Ardından konuşan ve Diyarbakır cezaevinde işkencelere maruz kalan Gültan Kışanak, "Üzerinden 36 yıl geçmiş olmasına rağmen Amed zindanında yaşanan vahşet hala en güncel konu olarak konuşulması gerekiyor. Vahşetin en katmerlisi ile devlet teslim olabileceğini zannetti. Dünyanın en vahşi işkenceleri ile 10 cezaevi arasına giren cezaevlerinden biri arkamızdadır. İnsanlığın onuru ve özgürlük arayışını bitireceklerini sandılar ama yaşanan direniş bunu çürüttü. Bugün yeniden konuşmaya ve ne anlama geldiğini herkesin tartışmaya ihtiyacı var. Hala bugün cezaevi vahşetini konuştuğumuz kadar direnişini ve umudunu konuşmamız gerekmektedir" dedi.

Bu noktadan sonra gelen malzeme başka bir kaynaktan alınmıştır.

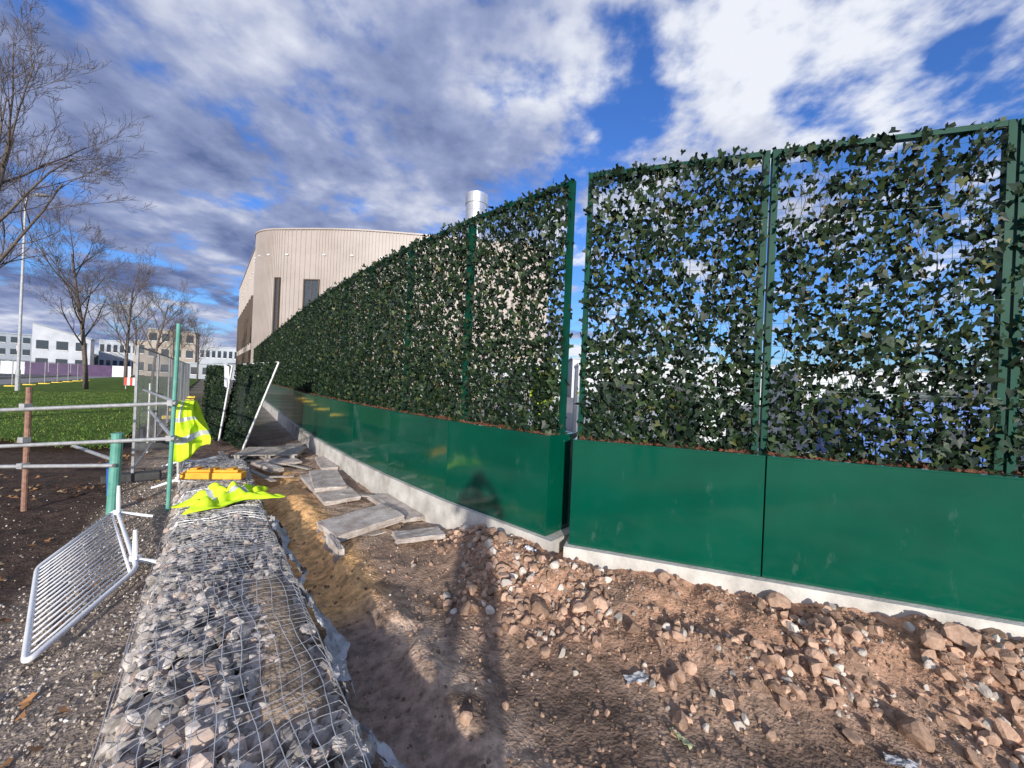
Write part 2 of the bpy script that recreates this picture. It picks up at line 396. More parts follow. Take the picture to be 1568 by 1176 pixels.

'Siyasi rant olsun diye bir laf söylemeyin'

"Korku ile bir imparatorluk yarattıklarını zannedebilirler" diyen Gültan, "Fakat yakılan üç kibrit çöpü bunun amacına ulaşmadığını gösterdi. Diyarbakır cezaevinin siyasetini yaparak bir yerlere gelmeye çalışan siyasetçiler oldu. Siyasi rant olsun diye bir laf söylemeyin zaten gerçek tüm çıplak ve yalın haliyle bir hakikat olduğu ortadadır. İnsanlığın doğasında her zaman üç kibrit ateşini çakacak umut vardır. Amed cezaevinde yaşamını yitirenleri saygı ve minnetle ile yad ediyoruz" diye konuştu.

'Zulme karşı başkaldırdılar'

Amed zindanında çok tarih yazıldığını ifade eden HDP Grup başkanvekili Çağlar Demirel, "Tutsaklar onurlu bir yaşam isteyerek, zulme karşı başkaldırdılar. Direnişi gerçekleştiren ve faşizmin çok yoğun yaşandığı Amed zindanın da yaşanan işkencelere karşı asla boyun eğmediler. Tarihe baktığımızda ise günden bugüne direnişler aynı amaç için mücadele yürütüyor. AKP ve sarayın politikalarının nasıl alt üst edildiğini görmekteyiz. Devletin zihniyetinde bir şey değişmeyeceğini gördük. Halkın baş eğmediğini de gördük ve halkımız tekrar tarih yazdı" diye kaydetti.

Yapılan konuşmaların ardından cezaevinin kapısına karanfiller bırakıldı.